Funcinpec, Opposition Boycott Talks

Funcinpec and the Sam Rainsy Party said they will not attend a meeting with the CPP scheduled to be convened today by King Nor­odom Sihanouk after Sat­urday’s shooting death of a pro-Funcinpec radio journalist.

Their boycott postpones the start of negotiations between the three main parties aimed at re­solving the ongoing political deadlock.

The two parties announced their decision after Chuor Che­tha­rith, 37, an editor and re­porter for Ta Prohm radio station, was gunned down in front of his workplace Saturday morning. Officials from Funcinpec and the Sam Rainsy Party’s Alliance of Demo­crats called the incident an act of political intimidation by the CPP.

“It doesn’t make sense for us to meet right now,” Funcinpec spokesman Kassie Neou said  Sun­day. “When the CPP is ready, we will negotiate without threat.”

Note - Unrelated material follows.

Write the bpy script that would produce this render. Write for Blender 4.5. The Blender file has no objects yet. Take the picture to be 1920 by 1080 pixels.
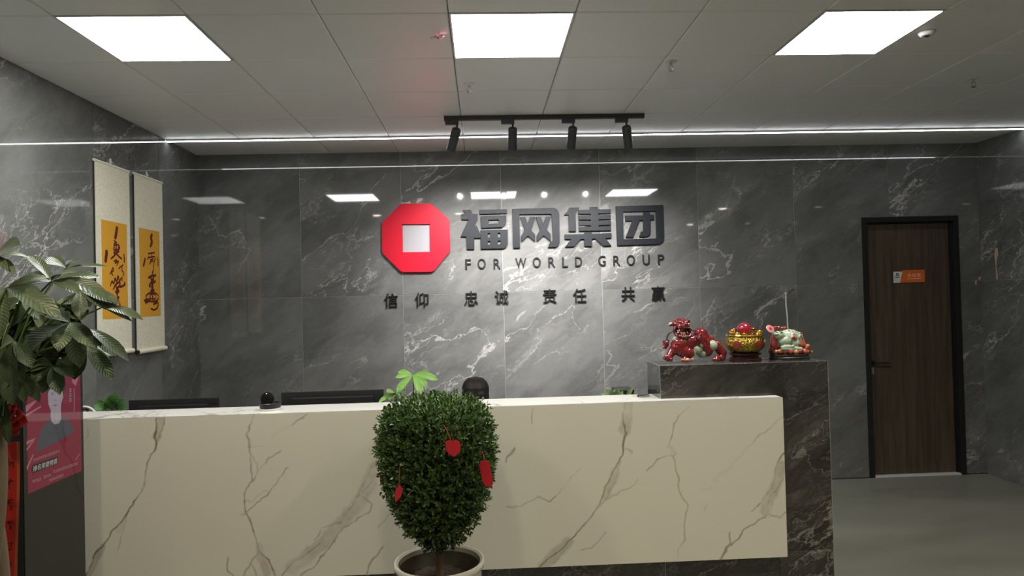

Sam Rainsy Party spokesman Ung Bun-Ang echoed his comments.

“It would be ridiculous for us to attend [today’s meeting] given this politically motivated killing,” Ung Bun-Ang said Sunday. “We cannot negotiate under this threat.”

He added that the Alliance would refuse three-party talks as long as threats to its members and supporters remained. Chuor Chetharith’s death follows a string of attacks on Funcinpec and Sam Rainsy Party supporters and activists.

On Friday, the King summoned the three parties to meet at the Royal Palace today to discuss formation of a new government and the chairmanship of the National Assembly. It would have marked the first time the parties have officially discussed the post-election standoff together.

Although the CPP won the July 27 general election with 73 seats in the Assembly, it is nine seats short of the number needed to form a government on its own. Funcinpec and the Sam Rainsy Par­ty, however, said they will not join a coalition government with the CPP as long as Hun Sen remains prime minister.

CPP officials are refusing to create a three-party government, preferring instead to work with only their current coalition partner, Funcinpec.

CPP spokesman Khieu Kan­harith said that it was too early to comment on the motive for Saturday’s killing. He said that unless the King postpones to­day’s meeting, the CPP is still willing to attend, despite the ab­sence of the other two parties.

However, in a statement posted on his Web site Sunday, King Sihanouk said it was inevitable the meeting would be postponed, but he did not set a new date. He added that he did not know how long the political standoff would continue.

“Our respected and well-loved people know that I have already made all of my duties,” he wrote, criticizing the parties’ inability to end the deadlock. “One evidently scorns our ‘sovereign’ people.”

In a separate letter to the Sam Rainsy Party on Sunday, King Sihanouk said he understood the party’s decision to withdraw from the meeting, but he had not yet canceled the event.

The King issued a statement on Saturday saying he would not force the parties to accept any deals. But, he said, “I believe the political deadlock cannot be settled if there are not reciprocal concessions.”

Funcinpec and the Sam Rainsy Party’s continued call for Hun Sen’s removal would obstruct negotiations with the CPP, the King said.

He added: “If Hun Sen still in­sists on not having a tripartite government, I believe that is a serious obstacle that will not allow the present political deadlock to be resolved.”

The King suggested the following arrangement: If Funcinpec and the Sam Rainsy Party agreed to Hun Sen remaining prime minister, Funcinpec President Prince Norodom Ranariddh and CPP President Chea Sim could each be either the president of the new Assembly or head of the Senate.

Opposition leader Sam Rainsy could be the Assembly vice president or deputy prime minister of the government, he said. In such a scenario, Hun Sen would offer Funcinpec and the Sam Rainsy Party positions in the government as ministers, secretaries of states and ambassadors, the King added.

Funcinpec and the Sam Rainsy Party both rejected the proposal on Sunday.

“This is an option we cannot ac­cept,” Ung Bun-Ang said.

Kassie Neou said Funcinpec was firm on the issue of removing Hun Sen. “As of today, our stance is the same,” he said.

Japanese Ambassador Gotaro Ogawa said he was “disappointed” about the setback to the negotiations.

“I always hope that this situation terminates as soon as possible…. I hope the parties es­tablish a new government as soon as possible,” he said. “I hope the parties strive very much for the sake of the country.”

Another Asian diplomat de­clined to comment on the postponement of the talks. But he said: “I’m not surprised [Fun­cin­pec and the Sam Rainsy Party] are not going.”